AUSTRALIA: CARD PAYMENTS COSTS AND SURCHARGING REFORMS – WHAT IT MEANS FOR THE PAYMENTS INDUSTRY
By: Daniel Knight, Simon Kiburg and Joshua Dries
On 31 March 2026, the Reserve Bank of Australia (RBA) published its conclusions paper titled Merchant Card Payments Costs and Surcharging.
Key Takeaways
The RBA outlined a range of changes including three key reforms to card payment surcharging and costs, specifically:
- Allowing card schemes to prevent surcharging on debit and credit cards, citing the absence of meaningful alternatives for many consumers;
- Lowered the caps on interchange fees (including introducing caps for foreign cards for the first time) to reduce acceptance costs for merchants, particularly for small businesses; and
- Card schemes and large acquirers will be required to publish fees and provide standardised, clearer information to businesses to promote greater transparency.
Surcharging
On 1 October 2026, the RBA will lift its prohibition on ‘no-surcharge rules’ for debit, prepaid and credit cards issued by Visa and Mastercard. The RBA expects that the card networks will impose no-surcharge rules shortly after this occurs.
Interchange Fees
Debit and prepaid card interchange fees will be capped at 8 cents, consumer credit card interchange will be capped at 0.3%, and foreign‑issued cards will face a new 1.0% cap. The existing interchange cap for commercial credit cards (0.8%) will be retained, partially owing to the potentially adverse effect on competition.

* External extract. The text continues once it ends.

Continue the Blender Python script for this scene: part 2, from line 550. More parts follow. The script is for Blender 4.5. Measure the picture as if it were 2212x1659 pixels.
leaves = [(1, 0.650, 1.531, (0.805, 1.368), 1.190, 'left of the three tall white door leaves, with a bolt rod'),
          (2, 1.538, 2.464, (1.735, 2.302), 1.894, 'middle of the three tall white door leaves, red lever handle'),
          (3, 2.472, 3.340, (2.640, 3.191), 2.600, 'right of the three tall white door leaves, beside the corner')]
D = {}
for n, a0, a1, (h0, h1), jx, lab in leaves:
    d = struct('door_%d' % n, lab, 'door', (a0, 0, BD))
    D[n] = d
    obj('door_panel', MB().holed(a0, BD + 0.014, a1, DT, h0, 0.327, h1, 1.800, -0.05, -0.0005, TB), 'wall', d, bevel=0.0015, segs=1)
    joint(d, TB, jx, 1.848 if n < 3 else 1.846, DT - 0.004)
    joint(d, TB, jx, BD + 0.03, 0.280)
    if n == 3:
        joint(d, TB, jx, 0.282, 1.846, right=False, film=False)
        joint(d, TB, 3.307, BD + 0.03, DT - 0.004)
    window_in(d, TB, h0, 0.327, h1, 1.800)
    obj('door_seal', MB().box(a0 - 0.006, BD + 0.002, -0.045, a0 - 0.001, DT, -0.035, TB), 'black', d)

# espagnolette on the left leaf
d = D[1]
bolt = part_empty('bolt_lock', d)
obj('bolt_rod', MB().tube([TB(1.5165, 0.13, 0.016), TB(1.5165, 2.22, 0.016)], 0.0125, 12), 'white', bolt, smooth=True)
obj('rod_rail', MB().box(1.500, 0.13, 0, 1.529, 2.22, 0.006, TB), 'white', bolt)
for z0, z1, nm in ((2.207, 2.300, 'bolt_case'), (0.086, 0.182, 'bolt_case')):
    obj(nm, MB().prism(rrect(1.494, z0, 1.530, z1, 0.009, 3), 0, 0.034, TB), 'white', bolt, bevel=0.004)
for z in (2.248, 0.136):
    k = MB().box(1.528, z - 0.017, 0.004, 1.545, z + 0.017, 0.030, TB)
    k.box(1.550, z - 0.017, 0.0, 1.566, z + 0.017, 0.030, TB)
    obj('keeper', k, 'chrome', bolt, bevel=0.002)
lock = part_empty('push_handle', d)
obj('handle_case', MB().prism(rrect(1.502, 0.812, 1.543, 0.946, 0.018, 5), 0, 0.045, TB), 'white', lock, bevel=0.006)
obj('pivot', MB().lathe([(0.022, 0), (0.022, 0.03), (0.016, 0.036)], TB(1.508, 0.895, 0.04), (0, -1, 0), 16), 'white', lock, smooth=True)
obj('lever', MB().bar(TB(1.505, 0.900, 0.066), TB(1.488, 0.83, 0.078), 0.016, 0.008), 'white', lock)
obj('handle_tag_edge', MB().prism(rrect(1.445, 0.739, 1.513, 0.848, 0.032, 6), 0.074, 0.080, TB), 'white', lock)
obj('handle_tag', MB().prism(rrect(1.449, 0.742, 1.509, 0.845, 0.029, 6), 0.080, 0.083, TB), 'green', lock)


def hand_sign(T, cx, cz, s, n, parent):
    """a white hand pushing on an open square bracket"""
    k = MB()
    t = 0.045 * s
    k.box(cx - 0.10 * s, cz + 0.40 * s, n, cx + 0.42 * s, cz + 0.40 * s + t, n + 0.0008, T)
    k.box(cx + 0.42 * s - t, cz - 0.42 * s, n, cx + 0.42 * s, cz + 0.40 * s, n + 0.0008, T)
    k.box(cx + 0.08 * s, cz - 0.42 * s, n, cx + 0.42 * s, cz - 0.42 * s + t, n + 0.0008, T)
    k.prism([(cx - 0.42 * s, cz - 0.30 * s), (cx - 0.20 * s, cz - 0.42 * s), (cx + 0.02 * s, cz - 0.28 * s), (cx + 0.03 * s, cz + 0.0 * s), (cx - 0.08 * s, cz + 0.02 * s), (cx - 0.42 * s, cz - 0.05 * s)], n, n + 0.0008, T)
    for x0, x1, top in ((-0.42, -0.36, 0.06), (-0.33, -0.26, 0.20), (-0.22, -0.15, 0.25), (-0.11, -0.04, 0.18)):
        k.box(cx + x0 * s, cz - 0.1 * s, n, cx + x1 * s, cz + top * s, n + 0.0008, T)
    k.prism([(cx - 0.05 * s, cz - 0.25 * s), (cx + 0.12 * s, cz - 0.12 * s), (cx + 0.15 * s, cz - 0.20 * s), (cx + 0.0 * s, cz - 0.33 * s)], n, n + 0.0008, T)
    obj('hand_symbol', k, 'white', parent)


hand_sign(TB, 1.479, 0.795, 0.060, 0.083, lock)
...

The RBA accepted that small issuers face higher costs but determined that any specific exemptions would lead to heightened regulatory complexity and arbitrage risks whilst also increasing end‑user costs for merchants and consumers.
Increased Transparency
The Payment Services Board expects the card networks to take steps to simplify their scheme fee schedules and improve their fee billing practices as a result of these changes.
Next Steps
These changes will take effect from 1 October 2026.